Especially at this time of year there is a famous Aussie dessert that usually starts to make an appearance.

https://www.food.com/recipe/sticky-date-pudding-with-caramel-sauce-40187

It is “solution” @asvjerry - As in everyone chucking out multitudes of ideas to try and solve the problem. (Hence it is a shower of things and ideas in “solution space”.)
Maybe I should have said it is like playing pin the tail on the donkey? (Where we blindly take a stab at it?)
But I like analogies which paint a sort visual description, and i am a visual learner.

 

In any case I figured it was a head rest of sorts.
And certainly much easier than a new set of speakers that waver the sound opposite of the comb that the chair provides.

But in theory one could use a DSP and inverse comb the FR to make it flat in the chair… If the OP had a DAC with a parametric EQ it should be relatively easy to try… that would be a pretty cool thing to take a crack at IMO.

 

How is NC at this time of year?
The relatives will be going from near you, up to the VB area around thanksgiving.
Enjoy the fall.

tom_guyette it would be the latter. It's plush and upholstered which means I'm definitely, according to your observations, getting some absorption mids and highs

Ah… no.
(He is saying the opposite.)

The sound hits your ears first.
Then it bounces back off the wingback and splashes back adding to the next wave(s) of sound coming directly to the ears from the speaker.

It should sound similar to standing with your back against the wall.

As the chair’s headrest becomes more and more plush and absorptive… it should become more and more like no headrest. And if it was a wood or leather headrest then it gets worse and worse becoming more like standing with the back against the wall

Just try the “back to the wall” and then try the chair.
And try the chair with a sheepskin or blanket on it. Or even a hard plastic cover.

There should be changes… I would think.

But plushness will not do much at all as the frequency gets lower, unless the headrest is like a transparent net. 

 

Those are my thoughts anyway. Compare to your situation, run some experiments changing the area behind your head with the wing back, and a sense of what's going on could become apparent. 

+1

I know halloween is over, but this headgear should make the ”standing up sound”, and the “seated sound”… a bit more similar.

 

holmz 

 

I think you have it… tilt that back a bit and it really improve the sound at the seated position. 

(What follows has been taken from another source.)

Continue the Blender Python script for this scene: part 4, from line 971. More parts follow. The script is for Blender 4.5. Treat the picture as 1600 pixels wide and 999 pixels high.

The chair does that already, the headgear is to replicate the chair when standing. And gets better and closer as the angels angles get steeper.

@coppy777 Good point. When I had my listening room downstairs (see my virtual system), I placed section of 2x4s beneath each leg of my loveseat. It made all the difference

Tilting the speakers might also have worked…
But sometimes those chairs are a bit low, lifting them makes it easier to get up.

We have some noce mid century modern ones that a comfy, but feeling like one is a “dog with worms” being so close to the floor, and a bit of a knee killer getting out of.